Roads.—Commissioners have power to set out and shut up roads (turnpike roads excluded), footpaths, etc., but if they shut up a footpath through old inclosed land, the person for whose benefit it is shut is to pay such compensation as the Commissioners decide, the money going towards the Expenses of the Act.

Power of Appeal.—To Quarter Sessions only, and not in cases, e.g. claims and allotment, where the Commissioners’ decisions are final and conclusive or a provision for trial at law is made.

Arrangements between Act and Award.—As soon as the Act is passed the Commissioners are to have sole direction of the course of husbandry. Exception.—They are not to interfere with Thomas Wood and Peter Wood, Gentlemen, in their cultivation of such parts of the common fields of Waddon as are leased to them by the Archbishop. (Four years of the lease are still to run.)

Award.—Date, March 2, 1801. Clerk of Peace or of County Council, Surrey.

Amending Act, 1803.—(Private, 43 George III. c. 53.)

Passed in response to a petition (February 16, 1803) from the Vicar, Churchwardens, Overseers, and other inhabitants of Croydon, stating that whereas the Commissioners have set out 237 acres 2 roods for the inhabitants of Croydon, instead of 215 acres, doubts have arisen as to whether this land is vested in trustees as was directed to be done with the 215 acres.

Main Features.—The 237 acres 2 roods to be treated as the 215 acres. Land up to 5 acres to be sold to defray cost of this new Act; any surplus to go to Use and Benefit of Poor, any deficit to be made up by rents or sale of gravel.

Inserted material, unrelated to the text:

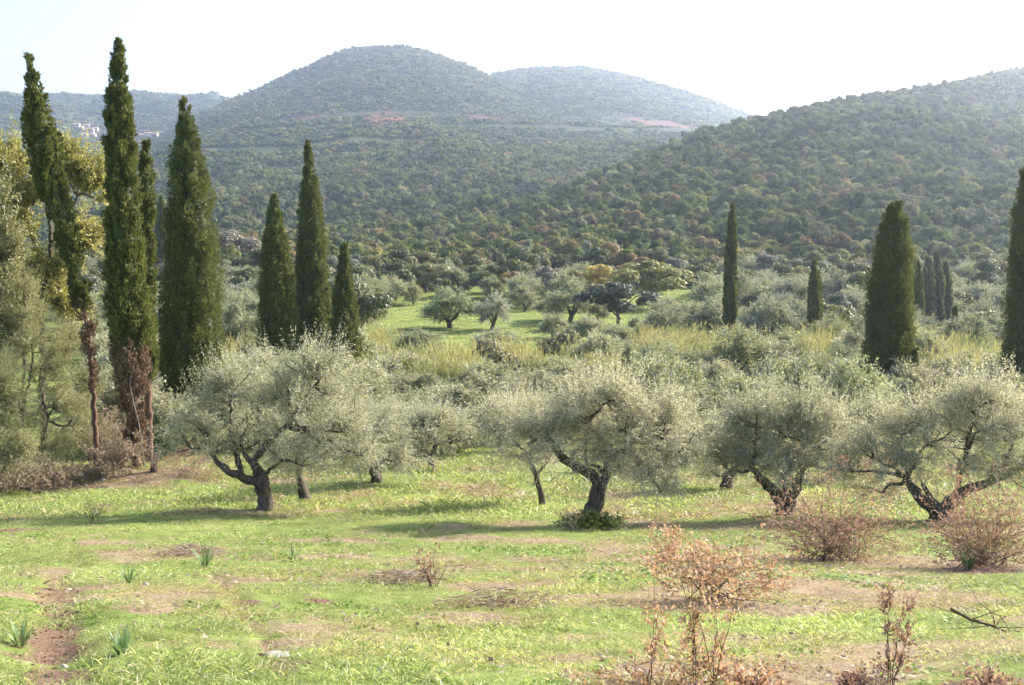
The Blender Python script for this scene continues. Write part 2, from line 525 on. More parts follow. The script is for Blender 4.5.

Note on Results.—Third Report of Select Committee on Emigration, 1826–7, p. 369. Dr. Benjamin Wills stated that as the result of the loss of common rights suffered under the Bill, he had seen some 900 persons summoned for the Poor Rate. ‘By the destruction of the common rights, and giving no remuneration to the poor man, a gentleman has taken an immense tract of it and converted it into a park: a person in the middling walk of life has bought an acre or two; and though this common in its original state was not so valuable as it has been made, yet the poor man should have been consulted in it; and the good that it was originally to him was of such a nature that, destroying that, has had an immense effect.’